The Commonwealth is also considering a business-to-business portal especially for small- and medium-entities that will facilitate interactions in a bid to raise the trade within the member countries to $1 trillion from $750 million now.

"I have proposed that the Commonwealth set up an e-commerce platform which lists firms by sectors to promote intra-commonwealth trade," said Usha Dwarka-Canabady, foreign secretary of Mauritius, here to attend the first India-Commonwealth SME Trade Summit. The Commonwealth countries collectively exported and imported goods and services worth $4.3 trillion in 2015. However, intra-Commonwealth trade amounts to only 17 per cent of the total trade.

A Ficci-IIFT study on e-commerce in retail exports, released today, has pointed to great potential for Indian medium and small businesses. The study estimates the potential of trade through the online channel at more than $300 billion, though actual sales have just been $52 billion.

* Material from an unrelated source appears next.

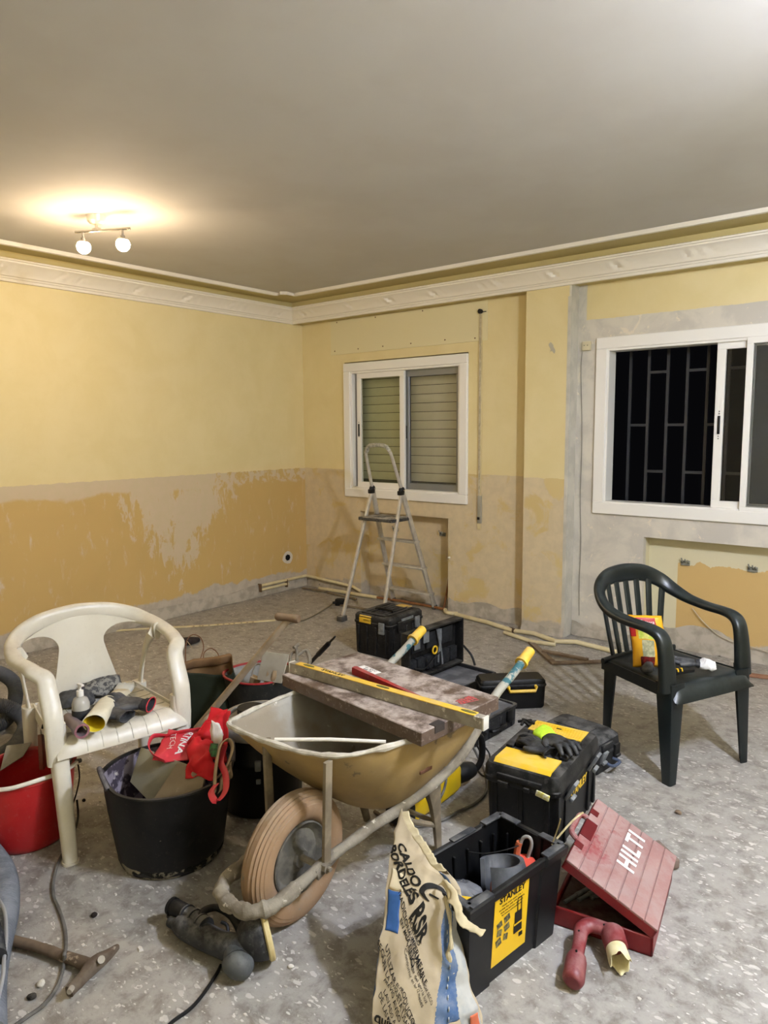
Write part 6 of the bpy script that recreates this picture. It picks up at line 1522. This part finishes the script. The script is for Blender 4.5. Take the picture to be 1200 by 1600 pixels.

The SME summit also wants to take a proposal to the next Commonwealth Heads of Governments (CHOGM) meet in Vanuatu later this year for a Commonwealth Business Travel Card similar to that used across the Asia-Pacific Economic Co-operation (Apec) forum. Businessmen proposed by their respective national trade chambers and vetted by the Commonwealth secretariat can travel visa-less across the grouping with this proposed travel card.

Rashmi Banga, head of trade competitiveness with the Commonwealth secretariat, said: "We are contemplating this and after adoption it will be taken up by CHOGM."

Banga and her colleagues at the secretariat have also done a study on "India's Global Value Chains: Linking less developed countries". The study has identified export opportunities for Indian products in 50 markets, including the US, EU, UK, RCEP countries, Kenya, Nigeria, Tanzania, Ghana and South Africa. The study identified 20 least developed countries and three South Asian countries which can link into India's global value chains.